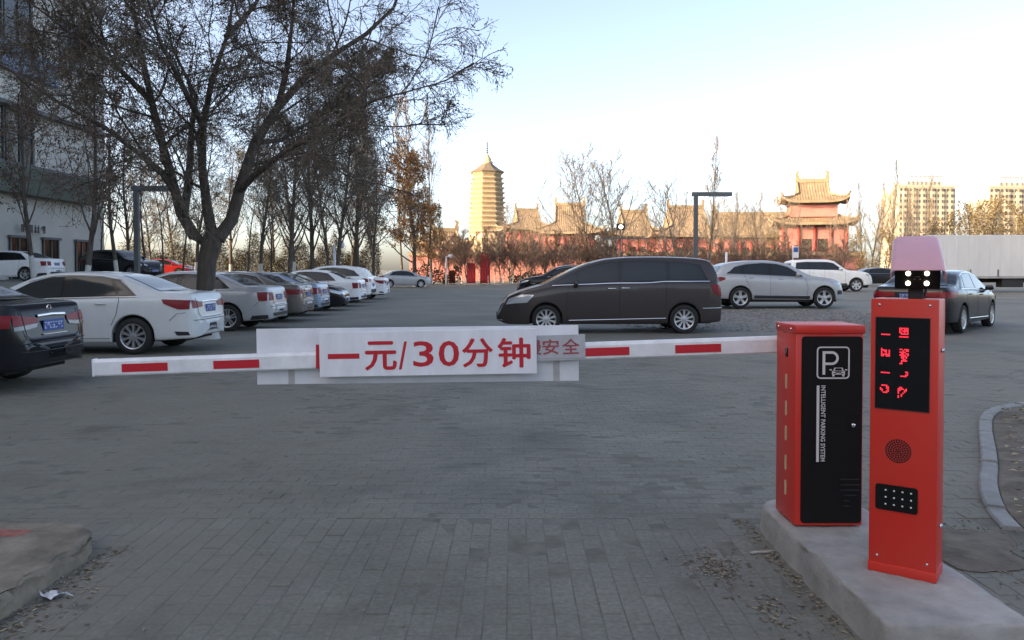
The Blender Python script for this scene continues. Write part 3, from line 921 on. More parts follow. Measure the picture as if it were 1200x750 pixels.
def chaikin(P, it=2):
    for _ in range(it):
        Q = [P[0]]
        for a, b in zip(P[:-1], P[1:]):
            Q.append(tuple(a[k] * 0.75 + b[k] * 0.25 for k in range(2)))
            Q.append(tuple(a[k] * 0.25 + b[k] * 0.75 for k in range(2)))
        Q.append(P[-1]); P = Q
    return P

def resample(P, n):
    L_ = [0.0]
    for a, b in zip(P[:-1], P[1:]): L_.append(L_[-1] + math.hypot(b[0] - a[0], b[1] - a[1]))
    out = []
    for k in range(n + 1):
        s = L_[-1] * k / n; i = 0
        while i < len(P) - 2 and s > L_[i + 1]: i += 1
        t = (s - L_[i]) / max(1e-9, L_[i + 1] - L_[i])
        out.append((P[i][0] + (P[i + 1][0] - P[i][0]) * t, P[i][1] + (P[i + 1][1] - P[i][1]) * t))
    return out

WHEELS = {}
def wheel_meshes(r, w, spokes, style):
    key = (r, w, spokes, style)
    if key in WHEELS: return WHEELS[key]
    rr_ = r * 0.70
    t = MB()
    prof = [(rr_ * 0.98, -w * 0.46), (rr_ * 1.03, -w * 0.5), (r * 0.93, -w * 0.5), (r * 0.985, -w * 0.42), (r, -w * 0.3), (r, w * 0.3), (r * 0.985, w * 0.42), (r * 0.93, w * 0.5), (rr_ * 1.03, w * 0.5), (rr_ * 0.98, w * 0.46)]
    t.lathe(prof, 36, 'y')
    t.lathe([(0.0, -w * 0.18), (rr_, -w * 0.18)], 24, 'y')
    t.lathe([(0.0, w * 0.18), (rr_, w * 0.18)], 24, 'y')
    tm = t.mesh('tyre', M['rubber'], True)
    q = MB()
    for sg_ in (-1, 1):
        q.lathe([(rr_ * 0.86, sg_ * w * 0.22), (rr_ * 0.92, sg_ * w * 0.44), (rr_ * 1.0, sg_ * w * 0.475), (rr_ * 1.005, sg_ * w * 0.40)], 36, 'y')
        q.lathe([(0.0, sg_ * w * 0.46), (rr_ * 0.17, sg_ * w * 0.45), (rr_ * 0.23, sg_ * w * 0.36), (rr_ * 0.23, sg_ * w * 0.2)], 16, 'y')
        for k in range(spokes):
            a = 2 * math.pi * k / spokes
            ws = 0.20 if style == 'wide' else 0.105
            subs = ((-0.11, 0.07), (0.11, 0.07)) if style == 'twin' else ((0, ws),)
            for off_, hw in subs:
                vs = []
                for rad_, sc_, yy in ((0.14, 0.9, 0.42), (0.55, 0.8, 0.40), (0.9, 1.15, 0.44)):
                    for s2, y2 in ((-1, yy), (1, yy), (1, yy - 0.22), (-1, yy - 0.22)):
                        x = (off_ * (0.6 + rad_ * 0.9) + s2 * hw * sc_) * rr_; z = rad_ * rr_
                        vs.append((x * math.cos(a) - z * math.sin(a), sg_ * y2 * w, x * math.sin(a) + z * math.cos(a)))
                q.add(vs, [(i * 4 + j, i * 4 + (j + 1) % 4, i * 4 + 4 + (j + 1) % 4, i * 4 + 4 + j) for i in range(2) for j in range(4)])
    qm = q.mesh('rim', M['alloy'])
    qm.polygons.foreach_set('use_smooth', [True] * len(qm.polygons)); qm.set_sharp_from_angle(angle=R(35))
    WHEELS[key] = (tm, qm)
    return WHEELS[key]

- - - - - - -

• _Your task_:
Write out the listing above exactly as it stands, pictures excluded.

• _Task response_:
The Blender Python script for this scene continues. Write part 3, from line 921 on. More parts follow. Measure the picture as if it were 1200x750 pixels.
def chaikin(P, it=2):
    for _ in range(it):
        Q = [P[0]]
        for a, b in zip(P[:-1], P[1:]):
            Q.append(tuple(a[k] * 0.75 + b[k] * 0.25 for k in range(2)))
            Q.append(tuple(a[k] * 0.25 + b[k] * 0.75 for k in range(2)))
        Q.append(P[-1]); P = Q
    return P

def resample(P, n):
    L_ = [0.0]
    for a, b in zip(P[:-1], P[1:]): L_.append(L_[-1] + math.hypot(b[0] - a[0], b[1] - a[1]))
    out = []
    for k in range(n + 1):
        s = L_[-1] * k / n; i = 0
        while i < len(P) - 2 and s > L_[i + 1]: i += 1
        t = (s - L_[i]) / max(1e-9, L_[i + 1] - L_[i])
        out.append((P[i][0] + (P[i + 1][0] - P[i][0]) * t, P[i][1] + (P[i + 1][1] - P[i][1]) * t))
    return out

WHEELS = {}
def wheel_meshes(r, w, spokes, style):
    key = (r, w, spokes, style)
    if key in WHEELS: return WHEELS[key]
    rr_ = r * 0.70
    t = MB()
    prof = [(rr_ * 0.98, -w * 0.46), (rr_ * 1.03, -w * 0.5), (r * 0.93, -w * 0.5), (r * 0.985, -w * 0.42), (r, -w * 0.3), (r, w * 0.3), (r * 0.985, w * 0.42), (r * 0.93, w * 0.5), (rr_ * 1.03, w * 0.5), (rr_ * 0.98, w * 0.46)]
    t.lathe(prof, 36, 'y')
    t.lathe([(0.0, -w * 0.18), (rr_, -w * 0.18)], 24, 'y')
    t.lathe([(0.0, w * 0.18), (rr_, w * 0.18)], 24, 'y')
    tm = t.mesh('tyre', M['rubber'], True)
    q = MB()
    for sg_ in (-1, 1):
        q.lathe([(rr_ * 0.86, sg_ * w * 0.22), (rr_ * 0.92, sg_ * w * 0.44), (rr_ * 1.0, sg_ * w * 0.475), (rr_ * 1.005, sg_ * w * 0.40)], 36, 'y')
        q.lathe([(0.0, sg_ * w * 0.46), (rr_ * 0.17, sg_ * w * 0.45), (rr_ * 0.23, sg_ * w * 0.36), (rr_ * 0.23, sg_ * w * 0.2)], 16, 'y')
        for k in range(spokes):
            a = 2 * math.pi * k / spokes
            ws = 0.20 if style == 'wide' else 0.105
            subs = ((-0.11, 0.07), (0.11, 0.07)) if style == 'twin' else ((0, ws),)
            for off_, hw in subs:
                vs = []
                for rad_, sc_, yy in ((0.14, 0.9, 0.42), (0.55, 0.8, 0.40), (0.9, 1.15, 0.44)):
                    for s2, y2 in ((-1, yy), (1, yy), (1, yy - 0.22), (-1, yy - 0.22)):
                        x = (off_ * (0.6 + rad_ * 0.9) + s2 * hw * sc_) * rr_; z = rad_ * rr_
                        vs.append((x * math.cos(a) - z * math.sin(a), sg_ * y2 * w, x * math.sin(a) + z * math.cos(a)))
                q.add(vs, [(i * 4 + j, i * 4 + (j + 1) % 4, i * 4 + 4 + (j + 1) % 4, i * 4 + 4 + j) for i in range(2) for j in range(4)])
    qm = q.mesh('rim', M['alloy'])
    qm.polygons.foreach_set('use_smooth', [True] * len(qm.polygons)); qm.set_sharp_from_angle(angle=R(35))
    WHEELS[key] = (tm, qm)
    return WHEELS[key]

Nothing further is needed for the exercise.